_STORED DATA_

"""

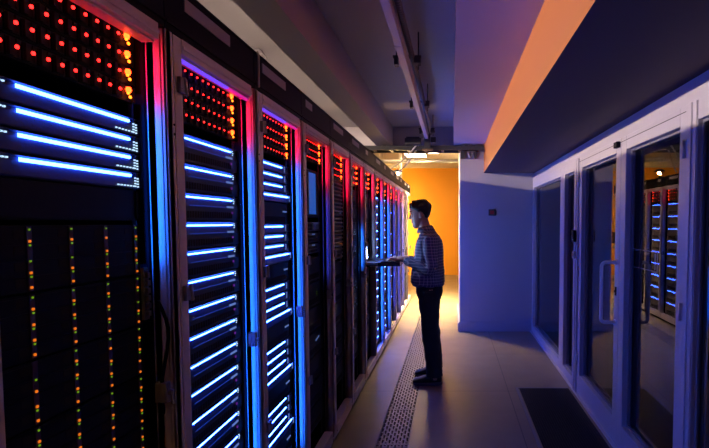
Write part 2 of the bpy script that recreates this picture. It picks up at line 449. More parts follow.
for (ya, yb) in ((RW-0.034-0.026, RW-0.031),):
    b.box((-0.082,ya,0.11),(-0.074,yb,2.085))
    z = 0.13
    while z < 2.06:
        b.box((-0.074,ya+0.008,z),(-0.0736,ya+0.018,z+0.010), 1); z += 0.0222
RM['rail'] = b.mesh('mounting_rail', M['chassis2'], M['vent'])
b = MB(); b.box((0,0.050,-0.024),(0.012,0.088,0.024)); b.tube([(0.010,0.083,-0.026),(0.010,0.070,0.026)], 0.007, 8); b.box((0.012,0.045,-0.012),(0.015,0.058,0.012)); RM['hinge'] = b.mesh('hinge', M['fitting'])
b = MB(); b.box((-0.03,RW-0.052,-0.03),(0.004,RW-0.031,0.03)); b.tube([(0.004,RW-0.041,0),(0.016,RW-0.041,0)], 0.009, 10); b.box((0.012,RW-0.046,-0.035),(0.018,RW-0.036,0.008)); RM['latch'] = b.mesh('latch', M['fitting'])
b = MB()
b.tube([(0,0.03,0),(0.002,0.03,0)], 0.004, 8)
RM['screw'] = b.mesh('screw', M['vent'])

M['fill_red'] = emit('added_red_fill', (1.0, 0.004, 0.06), 16)
M['fill_blue'] = emit('added_blue_fill', (0.008, 0.14, 1.0), 22)
M['fill_blue_dim'] = emit('added_blue_fill_dim', (0.02, 0.06, 1.0), 3)
FILL_BARS = {1: [(1.93,2.07,'fill_red'),(1.45,1.90,'fill_blue')], 2: [(1.90,2.07,'fill_red'),(0.20,1.86,'fill_blue')], 3: [(1.92,2.07,'fill_red'),(0.30,1.88,'fill_blue')],  # unseen bars added to throw red and blue glow on the posts
        4: [(1.84,2.07,'fill_red'),(1.2,1.75,'fill_blue_dim')], 5: [(1.78,2.07,'fill_red')], 6: [(1.80,2.07,'fill_red'),(1.15,1.5,'fill_blue')], 7: [(1.82,2.07,'fill_red')],
        8: [(1.86,2.07,'fill_red'),(0.25,1.82,'fill_blue')], 9: [(1.86,2.07,'fill_red'),(0.25,1.82,'fill_blue')], 10: [(1.88,2.07,'fill_red'),(0.3,1.85,'fill_blue_dim')],
        11: [(1.88,2.07,'fill_red'),(0.3,1.85,'fill_blue_dim')], 12: [(1.88,2.07,'fill_red'),(0.3,1.85,'fill_blue_dim')]}
M['bar_violet'] = emit('violet_light_bar', (0.14, 0.05, 1.0), 1.3)
M['bar_magenta'] = emit('magenta_light_bar', (0.75, 0.01, 0.32), 0.9)
def rail_or_fill_bar(k, r):
    if k in (2, 3):
        for (ya, yb, mm) in ((0.09, 0.40, 'bar_violet'), (0.40, 0.57, 'bar_magenta')):
            b = MB(); b.box((-0.026,ya,2.071),(-0.012,yb,2.078))
            obj('rail_or_fill_bar', b.mesh('rail_or_fill_bar', M[mm]), r)
    for (z0, z1, mm) in FILL_BARS.get(k, ()):  # added fill beside the right post, emitting only towards it
        b = MB(); o_ = 0.009 if k == 1 else 0.0; b.box((-0.068,0.5475+o_,z0),(-0.047,0.552+o_,z1))
        me = b.mesh('rail_or_fill_bar', M['black_metal'], M[mm])
        for p in me.polygons:
            if p.normal.y > 0.9: p.material_index = 1
        obj('rail_or_fill_bar', me, r)

RD = ['nearest to the camera at the left edge', 'second from the camera', 'third from the camera', 'fourth from the camera, with blue display', 'fifth from the camera, with louvred grille', 'sixth from the camera',
      'seventh from the camera, with pull-out console', 'eighth from the camera, just behind the console', 'ninth from the camera', 'tenth from the camera', 'eleventh from the camera', 'twelfth from the camera', 'thirteenth from the camera', 'farthest from the camera']
for k in range(1, NR+1):
    r = thing('server_cabinet', 'tall aluminium-framed server cabinet, ' + RD[k-1], 'server cabinet', (XR, rack_y(k), 0), 'row of server cabinets')
    obj('plinth', RM['plinth'], r); [obj(nm.replace('_far', ''), RM[nm], r) for nm in ('side_panel', 'side_panel_far', 'back_panel', 'roof_panel', 'floor_panel')]
    obj('left_stile', RM['left'], r, bevel=0.003); obj('right_stile', RM['right'], r, bevel=0.003)
    obj('top_rail', RM['top'], r, bevel=0.002); obj('bottom_rail', RM['bottom'], r, bevel=0.002)
    obj('mounting_rail', RM['rail'], r)
    h = obj('header_panel', RM['header'], r)
    obj('name_plate', RM['plate' if k in (1, 2) else ('plate_s' if k in (4, 7, 9, 12) else 'plate_m')], h)
    for z in ((1.985, 1.35, 0.65) if k > 1 else (0.65,)): obj('hinge', RM['hinge'], r, (0,0,z), 0.002)
    obj('latch', RM['latch'], r, (0,0,1.075), 0.002)
    for z in (1.86, 1.832): obj('screw', RM['screw'], r, (0,0,z))
    rail_or_fill_bar(k, r)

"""

_PROMPT_
Repeat the listing above exactly from its first line to the line containing "RM['screw'] = b.mesh('screw', M['vent'])", both included, and omit the pictures.

_RESPONSE FOR THIS EXERCISE_
Write part 2 of the bpy script that recreates this picture. It picks up at line 449. More parts follow.
for (ya, yb) in ((RW-0.034-0.026, RW-0.031),):
    b.box((-0.082,ya,0.11),(-0.074,yb,2.085))
    z = 0.13
    while z < 2.06:
        b.box((-0.074,ya+0.008,z),(-0.0736,ya+0.018,z+0.010), 1); z += 0.0222
RM['rail'] = b.mesh('mounting_rail', M['chassis2'], M['vent'])
b = MB(); b.box((0,0.050,-0.024),(0.012,0.088,0.024)); b.tube([(0.010,0.083,-0.026),(0.010,0.070,0.026)], 0.007, 8); b.box((0.012,0.045,-0.012),(0.015,0.058,0.012)); RM['hinge'] = b.mesh('hinge', M['fitting'])
b = MB(); b.box((-0.03,RW-0.052,-0.03),(0.004,RW-0.031,0.03)); b.tube([(0.004,RW-0.041,0),(0.016,RW-0.041,0)], 0.009, 10); b.box((0.012,RW-0.046,-0.035),(0.018,RW-0.036,0.008)); RM['latch'] = b.mesh('latch', M['fitting'])
b = MB()
b.tube([(0,0.03,0),(0.002,0.03,0)], 0.004, 8)
RM['screw'] = b.mesh('screw', M['vent'])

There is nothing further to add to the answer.